TASK DESCRIPTION
Repeat exactly the lines from the start through the line with "S.camera = cam", both ends included.

(begin)

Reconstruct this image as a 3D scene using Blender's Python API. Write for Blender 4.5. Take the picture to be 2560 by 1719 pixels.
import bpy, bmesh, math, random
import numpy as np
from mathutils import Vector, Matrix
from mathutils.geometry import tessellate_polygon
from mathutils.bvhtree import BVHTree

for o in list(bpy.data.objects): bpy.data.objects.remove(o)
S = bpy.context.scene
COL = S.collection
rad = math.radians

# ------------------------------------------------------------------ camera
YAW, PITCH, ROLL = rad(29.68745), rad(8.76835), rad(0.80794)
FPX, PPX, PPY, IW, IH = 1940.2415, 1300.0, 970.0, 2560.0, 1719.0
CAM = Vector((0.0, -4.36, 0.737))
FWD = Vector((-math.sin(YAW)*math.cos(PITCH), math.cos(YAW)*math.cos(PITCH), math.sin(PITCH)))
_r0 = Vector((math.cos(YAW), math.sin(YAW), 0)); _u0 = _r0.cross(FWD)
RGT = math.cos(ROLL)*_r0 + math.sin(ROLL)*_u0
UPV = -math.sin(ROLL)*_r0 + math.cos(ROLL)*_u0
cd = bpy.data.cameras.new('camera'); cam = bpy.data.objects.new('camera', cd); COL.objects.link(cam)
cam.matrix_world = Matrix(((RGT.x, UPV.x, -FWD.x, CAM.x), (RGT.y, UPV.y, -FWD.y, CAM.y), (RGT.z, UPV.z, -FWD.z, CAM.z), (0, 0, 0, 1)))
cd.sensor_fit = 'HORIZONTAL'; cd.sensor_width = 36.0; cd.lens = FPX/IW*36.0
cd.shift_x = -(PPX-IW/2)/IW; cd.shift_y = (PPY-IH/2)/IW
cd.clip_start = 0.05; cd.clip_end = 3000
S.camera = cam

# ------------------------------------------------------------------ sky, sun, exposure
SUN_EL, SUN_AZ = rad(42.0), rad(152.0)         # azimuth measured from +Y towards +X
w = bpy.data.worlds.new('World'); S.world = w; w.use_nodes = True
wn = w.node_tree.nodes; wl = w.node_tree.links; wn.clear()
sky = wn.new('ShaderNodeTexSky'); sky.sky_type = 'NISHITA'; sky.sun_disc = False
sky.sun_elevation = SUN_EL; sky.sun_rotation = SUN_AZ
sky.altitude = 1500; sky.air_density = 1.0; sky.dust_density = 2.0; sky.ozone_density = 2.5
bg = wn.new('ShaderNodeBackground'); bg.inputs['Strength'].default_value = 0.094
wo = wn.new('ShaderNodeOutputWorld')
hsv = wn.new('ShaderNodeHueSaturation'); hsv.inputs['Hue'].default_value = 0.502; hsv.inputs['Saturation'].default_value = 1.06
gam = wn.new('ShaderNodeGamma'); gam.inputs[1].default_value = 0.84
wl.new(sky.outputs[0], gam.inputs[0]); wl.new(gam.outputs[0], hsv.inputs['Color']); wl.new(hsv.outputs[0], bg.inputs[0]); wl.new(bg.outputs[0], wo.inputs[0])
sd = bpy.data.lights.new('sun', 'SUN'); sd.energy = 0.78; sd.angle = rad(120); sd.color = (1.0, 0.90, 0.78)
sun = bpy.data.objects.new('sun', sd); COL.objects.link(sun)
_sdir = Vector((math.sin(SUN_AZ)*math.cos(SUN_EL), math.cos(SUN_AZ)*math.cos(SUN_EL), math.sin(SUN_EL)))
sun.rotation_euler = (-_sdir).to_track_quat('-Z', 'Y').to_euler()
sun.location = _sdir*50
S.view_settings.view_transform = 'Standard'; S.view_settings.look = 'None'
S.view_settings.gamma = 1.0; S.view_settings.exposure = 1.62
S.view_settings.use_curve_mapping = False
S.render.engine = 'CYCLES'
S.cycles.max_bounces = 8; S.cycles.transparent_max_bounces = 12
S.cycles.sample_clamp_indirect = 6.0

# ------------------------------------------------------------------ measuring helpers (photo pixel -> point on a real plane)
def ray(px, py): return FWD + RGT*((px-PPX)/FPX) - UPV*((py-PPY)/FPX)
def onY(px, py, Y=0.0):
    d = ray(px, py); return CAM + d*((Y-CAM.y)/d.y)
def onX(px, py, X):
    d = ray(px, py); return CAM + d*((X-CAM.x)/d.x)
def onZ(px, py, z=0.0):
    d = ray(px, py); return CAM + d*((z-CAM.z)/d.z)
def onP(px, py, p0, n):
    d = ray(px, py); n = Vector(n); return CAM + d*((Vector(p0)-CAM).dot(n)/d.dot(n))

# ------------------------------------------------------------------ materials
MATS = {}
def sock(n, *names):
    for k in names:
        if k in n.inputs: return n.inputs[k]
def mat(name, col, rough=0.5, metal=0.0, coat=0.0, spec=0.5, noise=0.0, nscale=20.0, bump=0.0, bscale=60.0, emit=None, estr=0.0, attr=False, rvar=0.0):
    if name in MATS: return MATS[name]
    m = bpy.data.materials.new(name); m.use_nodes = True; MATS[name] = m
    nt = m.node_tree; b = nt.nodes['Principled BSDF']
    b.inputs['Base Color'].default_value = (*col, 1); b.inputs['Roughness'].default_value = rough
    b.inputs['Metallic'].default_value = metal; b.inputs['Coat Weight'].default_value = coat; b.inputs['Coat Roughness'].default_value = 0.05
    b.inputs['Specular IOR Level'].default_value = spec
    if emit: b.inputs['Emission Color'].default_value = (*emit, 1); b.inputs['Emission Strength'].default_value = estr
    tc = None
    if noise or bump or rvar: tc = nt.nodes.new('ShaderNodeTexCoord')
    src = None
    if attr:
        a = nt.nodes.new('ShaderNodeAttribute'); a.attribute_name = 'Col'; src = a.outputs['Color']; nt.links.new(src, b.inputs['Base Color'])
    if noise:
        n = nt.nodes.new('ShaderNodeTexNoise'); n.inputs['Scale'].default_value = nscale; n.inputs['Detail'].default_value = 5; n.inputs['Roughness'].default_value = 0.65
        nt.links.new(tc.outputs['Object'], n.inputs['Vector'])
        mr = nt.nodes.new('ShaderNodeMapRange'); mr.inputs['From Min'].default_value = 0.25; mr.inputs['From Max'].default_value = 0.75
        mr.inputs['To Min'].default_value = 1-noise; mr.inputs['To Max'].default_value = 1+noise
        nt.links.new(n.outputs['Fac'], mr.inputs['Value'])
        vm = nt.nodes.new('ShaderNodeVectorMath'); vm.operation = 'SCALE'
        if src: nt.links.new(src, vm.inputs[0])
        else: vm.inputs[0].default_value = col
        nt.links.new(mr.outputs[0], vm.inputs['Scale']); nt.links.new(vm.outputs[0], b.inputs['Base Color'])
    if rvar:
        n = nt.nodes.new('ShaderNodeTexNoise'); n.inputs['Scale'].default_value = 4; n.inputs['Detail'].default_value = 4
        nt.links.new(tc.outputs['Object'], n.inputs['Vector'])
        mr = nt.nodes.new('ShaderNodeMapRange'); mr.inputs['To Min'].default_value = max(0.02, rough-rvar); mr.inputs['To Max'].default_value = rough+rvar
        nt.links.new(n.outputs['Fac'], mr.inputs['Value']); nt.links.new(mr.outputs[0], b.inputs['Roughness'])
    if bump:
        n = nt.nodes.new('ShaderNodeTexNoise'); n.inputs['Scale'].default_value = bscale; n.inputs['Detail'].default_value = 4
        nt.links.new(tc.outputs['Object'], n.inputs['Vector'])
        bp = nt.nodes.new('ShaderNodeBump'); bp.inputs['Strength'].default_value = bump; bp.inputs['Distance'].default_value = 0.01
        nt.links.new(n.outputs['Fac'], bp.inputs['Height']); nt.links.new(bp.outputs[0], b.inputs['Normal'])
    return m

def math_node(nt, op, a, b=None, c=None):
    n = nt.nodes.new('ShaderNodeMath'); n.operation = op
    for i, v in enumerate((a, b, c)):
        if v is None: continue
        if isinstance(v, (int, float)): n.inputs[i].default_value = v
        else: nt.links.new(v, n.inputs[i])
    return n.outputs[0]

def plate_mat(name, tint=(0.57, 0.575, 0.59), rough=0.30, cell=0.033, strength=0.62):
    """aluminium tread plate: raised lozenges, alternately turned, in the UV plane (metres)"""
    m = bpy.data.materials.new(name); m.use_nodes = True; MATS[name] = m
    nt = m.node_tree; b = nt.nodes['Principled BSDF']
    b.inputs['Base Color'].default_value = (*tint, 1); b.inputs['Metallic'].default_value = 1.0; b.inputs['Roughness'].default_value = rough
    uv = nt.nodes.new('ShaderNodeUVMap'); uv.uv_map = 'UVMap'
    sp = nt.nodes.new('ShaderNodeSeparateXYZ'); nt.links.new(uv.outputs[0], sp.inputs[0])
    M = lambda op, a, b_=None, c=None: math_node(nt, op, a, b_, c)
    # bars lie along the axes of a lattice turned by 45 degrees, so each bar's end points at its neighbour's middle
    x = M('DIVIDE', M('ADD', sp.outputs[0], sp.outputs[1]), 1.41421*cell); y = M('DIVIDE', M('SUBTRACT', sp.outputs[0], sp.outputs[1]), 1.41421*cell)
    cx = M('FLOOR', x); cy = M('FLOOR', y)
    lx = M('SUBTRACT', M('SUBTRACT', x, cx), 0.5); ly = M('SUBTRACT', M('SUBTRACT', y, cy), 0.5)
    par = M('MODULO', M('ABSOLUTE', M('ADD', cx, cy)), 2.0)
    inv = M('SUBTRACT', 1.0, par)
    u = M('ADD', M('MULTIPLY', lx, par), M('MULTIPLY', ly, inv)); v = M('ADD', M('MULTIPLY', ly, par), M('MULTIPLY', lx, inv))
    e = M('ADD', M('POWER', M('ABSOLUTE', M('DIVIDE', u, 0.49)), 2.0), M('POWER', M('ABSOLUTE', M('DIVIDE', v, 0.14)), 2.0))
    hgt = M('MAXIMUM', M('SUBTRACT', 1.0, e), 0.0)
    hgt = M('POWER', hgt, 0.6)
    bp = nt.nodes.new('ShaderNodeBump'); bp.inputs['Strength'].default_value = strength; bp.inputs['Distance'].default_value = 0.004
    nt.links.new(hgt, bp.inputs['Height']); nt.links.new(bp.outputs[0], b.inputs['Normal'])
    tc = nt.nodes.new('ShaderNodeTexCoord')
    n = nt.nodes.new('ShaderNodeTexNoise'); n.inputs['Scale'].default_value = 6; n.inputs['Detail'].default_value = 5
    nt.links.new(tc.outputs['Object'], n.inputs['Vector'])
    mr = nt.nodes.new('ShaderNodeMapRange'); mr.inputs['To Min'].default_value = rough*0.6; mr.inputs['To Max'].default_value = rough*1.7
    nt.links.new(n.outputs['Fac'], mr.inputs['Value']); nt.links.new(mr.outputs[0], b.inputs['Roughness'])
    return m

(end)

ANSWER FOR THIS EXERCISE
Reconstruct this image as a 3D scene using Blender's Python API. Write for Blender 4.5. Take the picture to be 2560 by 1719 pixels.
import bpy, bmesh, math, random
import numpy as np
from mathutils import Vector, Matrix
from mathutils.geometry import tessellate_polygon
from mathutils.bvhtree import BVHTree

for o in list(bpy.data.objects): bpy.data.objects.remove(o)
S = bpy.context.scene
COL = S.collection
rad = math.radians

# ------------------------------------------------------------------ camera
YAW, PITCH, ROLL = rad(29.68745), rad(8.76835), rad(0.80794)
FPX, PPX, PPY, IW, IH = 1940.2415, 1300.0, 970.0, 2560.0, 1719.0
CAM = Vector((0.0, -4.36, 0.737))
FWD = Vector((-math.sin(YAW)*math.cos(PITCH), math.cos(YAW)*math.cos(PITCH), math.sin(PITCH)))
_r0 = Vector((math.cos(YAW), math.sin(YAW), 0)); _u0 = _r0.cross(FWD)
RGT = math.cos(ROLL)*_r0 + math.sin(ROLL)*_u0
UPV = -math.sin(ROLL)*_r0 + math.cos(ROLL)*_u0
cd = bpy.data.cameras.new('camera'); cam = bpy.data.objects.new('camera', cd); COL.objects.link(cam)
cam.matrix_world = Matrix(((RGT.x, UPV.x, -FWD.x, CAM.x), (RGT.y, UPV.y, -FWD.y, CAM.y), (RGT.z, UPV.z, -FWD.z, CAM.z), (0, 0, 0, 1)))
cd.sensor_fit = 'HORIZONTAL'; cd.sensor_width = 36.0; cd.lens = FPX/IW*36.0
cd.shift_x = -(PPX-IW/2)/IW; cd.shift_y = (PPY-IH/2)/IW
cd.clip_start = 0.05; cd.clip_end = 3000
S.camera = cam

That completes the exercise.